Somos realmente livres?
Em 2018, o Brasil celebra os 130 anos da Lei Áurea e sua promessa de liberdade para a população negra que, até hoje, não chegou. Enquanto a história nos diz que esse aniversário deve ser celebrado, o país continua derramando o sangue das pessoas pretas pela rua, com o Atlas da Violência apontando que o assassinato de negros cresceu 23% no país, à medida que a população branca observou uma queda de 6,8% no mesmo índice.
Simultaneamente, continuamos recordistas no ranking mundial de assassinatos da população trans, com dados da Associação Nacional de Travestis e Transexuais – Antra já registrando 113 homicídios até 31 de agosto deste ano.
Some a esse cenário o recente desfalque cultural, patrimonial e educacional que o Brasil sofreu com a perda do Museu Nacional, e o ato de resgatarmos nossa memória na tentativa de mudarmos nosso futuro se torna mais essencial do que nunca, ainda mais considerando como estamos por um triz de perder o resto da democracia que conhecemos.
Com isso, a força motivadora e inspiracional para essa edição, dedicada à pergunta “Liberdade?”, é Madame Satã, a primeira travesti preta e artista do Brasil, que simultaneamente carregava em si o papel de pai de família, o arquétipo do malandro e o espírito de alguém que passou quase 28 anos de sua vida atrás das grades porque não aceitava ser chamado de bicha e subjugado por uma sociedade que não sabia respeita-lo ou aceita-lo.

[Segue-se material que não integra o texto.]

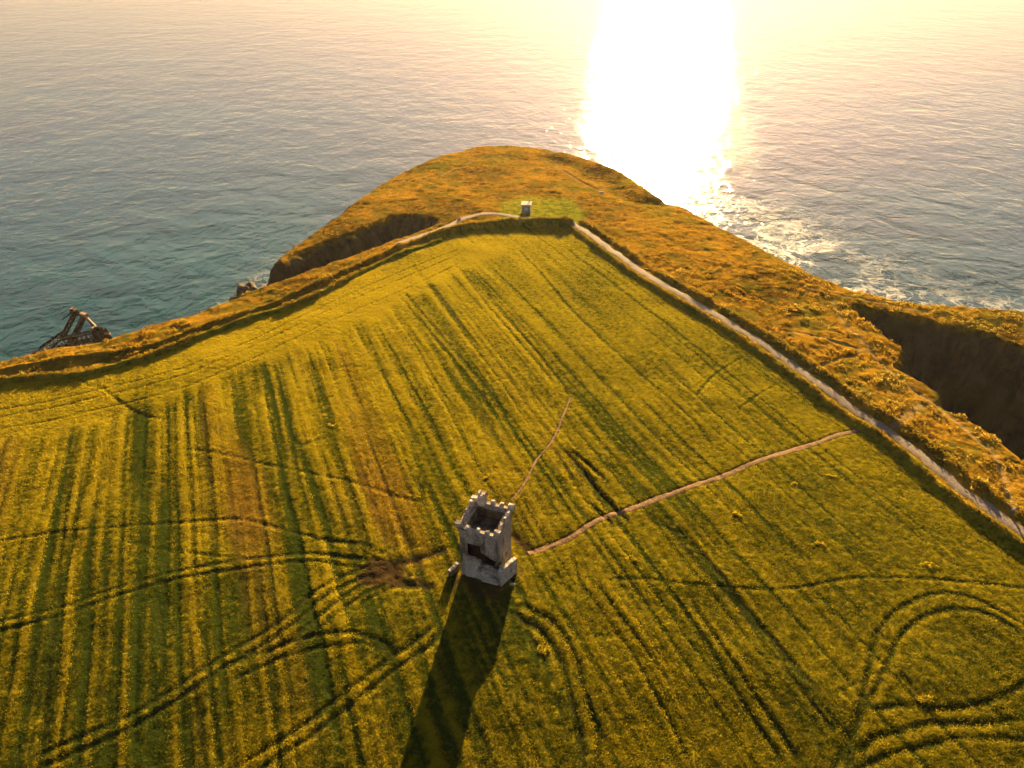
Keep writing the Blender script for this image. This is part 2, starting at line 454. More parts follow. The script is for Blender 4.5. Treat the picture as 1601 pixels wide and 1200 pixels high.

Madame Satã aparece na nossa matéria de Inspiração, onde você pode conhecer mais de sua história e as muitas particularidades de sua luta. Ele também aparece no nosso editorial de capa, encarnado por Aretha Sadick em fotos de Victor Takayama.
Ao mesmo tempo, é impossível não pensar que há um quê de Satã na rebeldia e resiliência de figuras como Ana Animal, que venceu as ruas de São Paulo para subir ao pódio mais alto dos últimos Gay Games. Ou na matéria especial sobre a vida de LGBTs negrxs nas periferias do Rio, onde você conhece a história de pessoas que se organizam e se preparam diariamente para lutar contra um sistema que põe suas vidas em jogo a caminho da escola ou dentro de casa, seja pela cor da pele, pelo status de classe, pela orientação sexual ou pela identidade de gênero.
Há de se sentir a presença de Satã também em pessoas que, assim como ele, desafiam as probabilidades e conquistam suas próprias liberdades individuais, ocupando espaços que lhes era negado até então.
É o caso do Quebrada Queer, o primeiro cypher LGBT do país e da América Latina, que chega com a promessa de renovar a cara do rap e mostrar novas chances de representatividade para os amantes do gênero; de Gabriela Loran, a primeira atriz trans a figurar no elenco de “Malhação” nos mais de 24 anos em que a novela é veiculada; de JLo Borges, artista visual, poeta, grafiteira, negra e lésbica, que transcende as expectativas de todos esses rótulos para apresentar o seu trabalho.
E o que dizer de Isaac Silva? Alguém que, assim como Madame Satã, usou as armas ao seu dispor – no caso, a moda – para proteger, impulsionar e agregar pessoas como ele, negrxs e LGBTs, em uma indústria pautada por discursos majoritariamente vazios e essencialmente excludentes.
Essa edição chega com todas essas promessas e relatos de novas narrativas, ao mesmo tempo em que o gosto amargo de Matheusas, Marielles e Dandaras continua na nossa boca. E traz consigo, em meio a todas essas realidade, a pergunta: liberdade como, quando e, mais importante, pra quem?